A.R.: The word “Indian” of course is not racist in and of itself, and indeed it’s the word most Indians I know use, as opposed to Native American, though “Indigenous” is gaining a lot of late. It’s certainly nowhere near the derogatory epithet that “Red Skin” is. In fact, the Washington football club is in danger of losing copyright protection on Red Skin because federal law prohibits copyright protection of racists epithets. The case is working its way through the courts as we speak. But using the word as a team name is still disrespectful. It would be like naming your team The Jews, the Blacks, or The Chinese. It just doesn’t make any sense, and is emblematic of how most Americans continue to view Indian people: as characters in movies and images in art instead of as actual people. It is also indicative of how little political muscle Indigenous people have in this society.
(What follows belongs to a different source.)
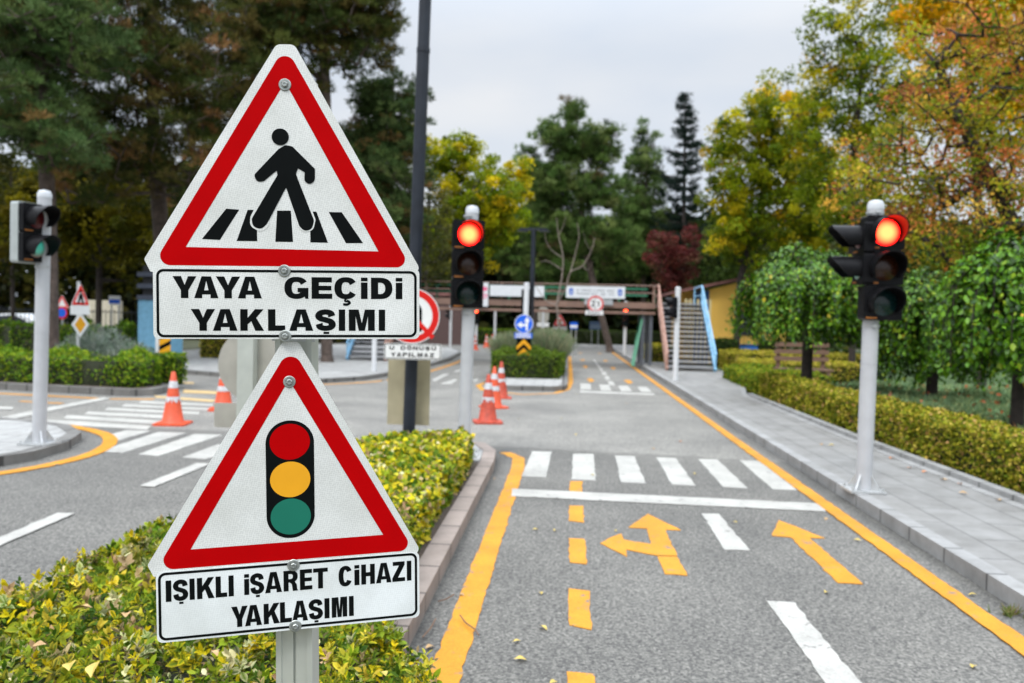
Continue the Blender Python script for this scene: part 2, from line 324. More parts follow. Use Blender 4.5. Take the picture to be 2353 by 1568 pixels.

We would never see in the 21st century a professional team named the Cleveland Jews, the Cleveland Blacks, or the Cleveland Chinese, much less the Washington Hook Noses, the Washington Fat Lips, or the Washington Slanted Eyes, which really are the corollaries to Red Skins.

The Chief Wahoo Logo is patently racist. Again, just imagine what that logo would look like if it were similarly representing a Jewish, Black, or Chinese person in a similarly cartoonish vain. I don’t think I need to draw it out for you, pun intended.

C.G.: Who will you be rooting for in the American League championship series?

A.R.: You have no idea how tough this is for me. On one side is the team with a racist logo who just beat my beloved Yankees. On the other is the Red Sox.

I think I’m gonna short circuit this one and say Go Rockies!